Raw sugar futures collapsed to 14.37 cents per pound on October 28th, marking the lowest level since April 2021. The sharp decline follows bearish sentiment from last week’s São Paulo sugar conferences, where Brazilian production forecasts and Indian export potential raised concerns about mounting global oversupply.

Brazilian production forecasts for the 2026/27 season point to a record 44 MMT, representing a 3.9% year-on-year increase. This anticipated recovery comes as Brazil’s elevated sugar mix through October continues supporting production levels despite lower crushing volumes. From April through September, Center-South Brazil mills allocated 52.7% of cane to sugar production, up from 48.8% in the previous season.

India’s surplus inventory adds further pressure to global markets. The government is considering authorization of 2 MMT sugar exports for the 25/26 season, with industry sources identifying January-March as the optimal window before Brazilian supplies return to market. However, current price levels at four-year lows present challenges for export economics.

European markets reflected similar weakness, with Vesper Price Index DAP prices breaking below €500/mt in several countries to match last year’s levels. West-EU DAP prices declined 15% since May, falling from €600/mt to €510/mt by October 29th. The MARS October bulletin raised EU sugar beet yield forecasts to 76.3 t/ha, up from September’s 74.8 t/ha estimate and 4% above the five-year average.

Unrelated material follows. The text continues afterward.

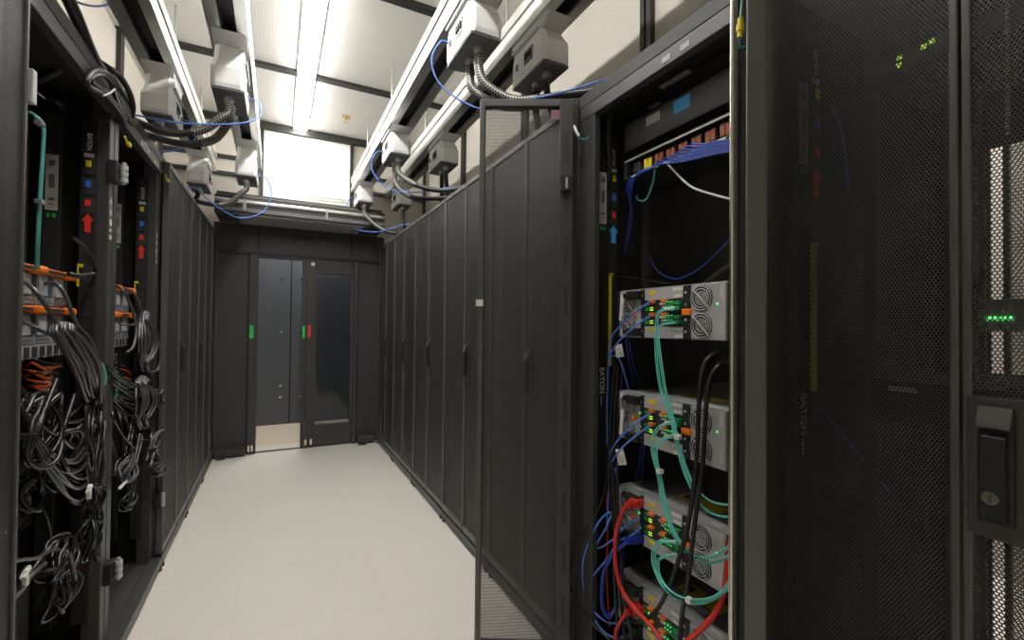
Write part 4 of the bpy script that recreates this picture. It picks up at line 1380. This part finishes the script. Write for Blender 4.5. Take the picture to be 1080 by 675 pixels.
# ------------------------------------------------------------------ left racks: power shelves and cords
def power_shelf(label):
    t = thing('power_shelf', label, 'power shelf', (0, 0, 0), PI/2, 'power shelves with orange levers in the left racks')
    w_, h_ = 0.46, 0.285
    c = MB()
    c.box(-w_/2, 0.02, 0.0, w_/2, 0.6, h_, 0.002)
    c.build('chassis', M['zinc'], t)
    for row in range(2):
        z0 = 0.045+row*0.12
        for col in range(2):
            x0 = -w_/2+0.006+col*0.226
            m_ = MB()
            m_.box(x0, 0.0, z0, x0+0.222, 0.025, z0+0.117, 0.002)
            m_.mat(1)
            m_.box(x0+0.07, -0.003, z0+0.03, x0+0.102, 0.002, z0+0.095, 0.001)
            m_.box(x0+0.188, -0.003, z0+0.03, x0+0.22, 0.002, z0+0.095, 0.001)
            m_.mat(2)
            for k in range(2):
                m_.box(x0+0.006+k*0.118, -0.005, z0+0.03, x0+0.064+k*0.118, 0.001, z0+0.092, 0.001)
            m_.mat(3)
            for k in range(2):
                for j in range(2):
                    m_.box(x0+0.008+k*0.118, -0.002, z0+0.004+0.012*j, x0+0.095+k*0.118, 0.001, z0+0.012+0.012*j)
            pm = m_.build('power_module', [M['psu'], M['psublue'], M['palegrey'], M['boxdark']], t)
            l_ = MB()
            l_.box(x0+0.004, -0.016, z0+0.098, x0+0.215, -0.004, z0+0.116, 0.003)
            l_.box(x0+0.165, -0.030, z0+0.092, x0+0.226, -0.002, z0+0.118, 0.008)
            l_.mat(1)
            l_.box(x0+0.03, -0.0175, z0+0.102, x0+0.16, -0.0155, z0+0.112)
            l_.build('lever', [M['orange'], M['slot']], pm)
    m_ = MB()
    m_.box(-w_/2+0.005, 0.0, 0.003, w_/2-0.005, 0.022, 0.046, 0.002)
    m_.mat(1)
    for k in range(9):
        m_.box(-w_/2+0.015+k*0.05, -0.002, 0.01, -w_/2+0.045+k*0.05, 0.001, 0.04)
    m_.build('vent_strip', [M['zinc'], M['slot']], t)
    return t
PS = power_shelf('grey power shelf with orange levers in the open left rack nearest the camera')
PS.location = (XL-0.125, JL[1]+RW/2-0.012, 1.185)
dup(PS, (XL-0.125, JL[2]+RW/2-0.012, 1.185), PI/2, 'grey power shelf with orange levers in the second open left rack')
for lb, j in (('nearest', 1), ('second', 2)):
    for z, hh in ((0.62, 0.27), (0.20, 0.30)):
        t = thing('server_chassis', 'black server chassis %s in the %s open left rack behind the cords' % ('in the middle' if z > 0.5 else 'near the floor', lb), 'server chassis', (XL-0.2, JL[j]+RW/2, z), PI/2, 'black chassis behind the cords of the left racks')
        m_ = MB().box(-0.22, 0, 0, 0.22, 0.6, hh, 0.003)
        m_.build('body', M['deep'], t)
        for k in range(4):
            m_ = MB()
            m_.box(-0.2+0.1*k, -0.008, 0.03, -0.12+0.1*k, 0.001, hh-0.03, 0.003)
            m_.build('module', M['black'], t)
        for k in range(3):
            m_ = MB()
            m_.box(0.13, -0.01, 0.05+0.04*k, 0.138, -0.007, 0.07+0.04*k)
            m_.build('red_tab', M['darkred'], t)

def lp(px, py, X): return at(px, py, X=X)
def coil(px, py, X, ry, rz, n, r, label, group, tilt=0.0, tail=None, m='cord', tie=True, squash=0.0, seg=7):
    """a hank of cord: n uneven loops hung round a point and tied across"""
    c = lp(px, py, X)
    t = thing('cord_coil', label, 'coil of cord', c, 0, group)
    q = MB()
    pts = []
    N = 14
    for k in range(n):
        dx = (k-(n-1)/2)*r*1.6
        sy, sz = 1+random.uniform(-0.18, 0.12), 1+random.uniform(-0.15, 0.10)
        oy, oz = random.uniform(-1, 1)*r*2.2, random.uniform(-1, 1)*r*2.2
        ph = random.uniform(0, 1)
        for i in range(N):
            a = 2*PI*(i/N)
            f = (i/N)
            yy = ry*sy*math.sin(a)*(1-squash*math.cos(a))+oy
            zz = rz*sz*math.cos(a)+oz
            xx = dx+r*1.6*f+0.012*math.sin(2*a+ph*6)
            ca, sa = math.cos(tilt), math.sin(tilt)
            pts.append(Vector((xx, yy*ca-zz*sa, yy*sa+zz*ca)))
    if tail:
        pts = [pts[0]+Vector(tail[0])*0.9]+pts+[pts[-1]+Vector(tail[1])*0.6, pts[-1]+Vector(tail[1])]
    q.tube(pts, r, seg, 3)
    q.build('cord', M[m], t)
    if tie:
        q = MB()
        ca, sa = math.cos(tilt), math.sin(tilt)
        q.box(-n*r*1.0, -r*1.2-ry*0.98, -0.006, n*r*1.0, r*2.4-ry*0.98, 0.006, 0.002)
        q.build('tie', M['black'], t)
    return t

def cords(n, pix0, pix1, rx, X0, X1, sag, r, label, group, m='cord', jit=6):
    for k in range(n):
        f = k/max(1, n-1)
        a = (pix0[0]+(pix0[2]-pix0[0])*f, pix0[1]+(pix0[3]-pix0[1])*f)
        b_ = (pix1[0]+(pix1[2]-pix1[0])*random.random(), pix1[1]+(pix1[3]-pix1[1])*random.random())
        mid = ((a[0]+b_[0])/2+random.uniform(-jit, jit), (a[1]+b_[1])/2+sag*random.uniform(0.6, 1.3))
        q1 = ((a[0]*0.7+mid[0]*0.3)+random.uniform(-jit, jit)*0.6, (a[1]*0.6+mid[1]*0.4)+random.uniform(-jit, jit))
        q2 = ((b_[0]*0.5+mid[0]*0.5)+random.uniform(-jit, jit), (b_[1]*0.5+mid[1]*0.5)+sag*0.4)
        xs = [X0, X0+rx, X0+rx*1.3, X1+rx, X1]
        cable('power_cable', [lp(*p, x) for p, x in zip((a, q1, mid, q2, b_), xs)], r, M[m], label, 'power cable', group, 7, 7)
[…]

The white premium closed at $417/mt on October 28th, while European prices saw regional variations with Spain’s VPI at €540/mt DAP, Germany at €505/mt DAP, Netherlands at €490/mt DAP, and Poland at €500/mt DAP.

October exports from Brazil reached 3.2 MMT through 18 working days, maintaining a daily pace of 177,800 tonnes and positioning the month to close higher than September. Industry consensus projects 25/26 Center-South Brazil crushing at 597 MMT, down 4% year-on-year and the lowest since 22/23, though early 26/27 forecasts signal recovery to 615 MMT.

Producers are adjusting contract structures in response to market pressures. Tereos reduced beet contract duration from five to three years, while Nordic Sugar and Danish growers agreed on 2026/27 terms featuring reduced demand of 345,000 tonnes white sugar and base prices of €31.50-32.00/tonne for clean beets.

The outlook remains bearish across all regions on ample supply, with Brazilian recovery and Indian surplus pressures maintaining downward momentum.